Through the Labyrinth of Normalization: The Jewish Community as a Mirror for the Majority Society

From 06. 04. 2017 - 09:00 to 28. 01. 2018 - 16:00

Robert Guttmann Gallery, U Staré školy 3, Praha 1

Through the Labyrinth of Normalization: The Jewish Community as a Mirror for the Majority Society

The period after the armies of the Warsaw Pact invaded Czechoslovakia in August 1968 was called by communist ideologues “normalization.” Under the watchful eye of Soviet military occupation, Czechoslovak society was to return to “normal,” that is, to a rigid ideological socialism with a single political force having an unchallenged monopoly of power and wholly subject to Moscow’s dictates. The building of “real socialism,” the primary offshoot of normalization, was ratified at the XIV. Congress of the Communist Party of Czechoslovakia (CPC) in May 1971. True to its anti-Semitic traditions, Soviet propaganda labeled the political liberalization in Czechoslovakia from 1967 to 1968 a Zionist conspiracy, alluding to the show trials of the 1950s. The Kremlin considered a Zionist anyone with Jewish ancestry or who associated with Jews. Many Czechoslovak communists adopted this formulation, and after an interval of many years, State Security once again began to compile lists of names of those with Jewish heritage for “operational usage” in the fight against Zionism. Citizens designated by the communist regime as Zionist, no matter if they considered themselves Jewish or not, began to encounter a variety of problems, the reasons for which they were often unaware. Jewish communities, which operated under the direct supervision of state bodies, experienced enormous pressure, as did other religious institutions, and, as was the case with the population at large, their officials were subjected to extensive vetting and purging. Charter 77, a civic initiative demanding adherence to human and civil rights, was the most important form of resistance to the communist regime and normalization. The fortieth anniversary of its publication in 2017 gives us an opportunity to present the situation of the Jewish community during the normalization period, undeniably unique on the one hand while on the other a microcosm in which similar processes no less intense than those affecting society at large were taking place.

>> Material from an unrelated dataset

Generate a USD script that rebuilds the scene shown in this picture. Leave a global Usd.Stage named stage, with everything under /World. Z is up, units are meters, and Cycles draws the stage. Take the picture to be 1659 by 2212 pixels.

The exhibition presents concrete cases of StB operations against Jewish communities, the dilemmas faced by community members, and the involvement of several members in dissident and other activities outside the official scope of Jewish communities. Yet the exhibition will show more than the myriad forms “anti-Zionist” propaganda took during this period and its impact on individual lives. Normalization also entailed the destruction of Jewish cemeteries, the demolition of synagogues, and the obstruction of research and study into the fate of Jews during the Second World War as well as policies that nearly eradicated Judaism completely. On display will be photographs depicting daily Jewish life, the efforts made to preserve it despite the coordinated attempts of the communist regime to suppress any sort of meaningful activity, especially the passing down of Jewish traditions from one generation to the next. Brought together from a number of archives, the majority of the unique documents and photographs are being exhibited for the very first time.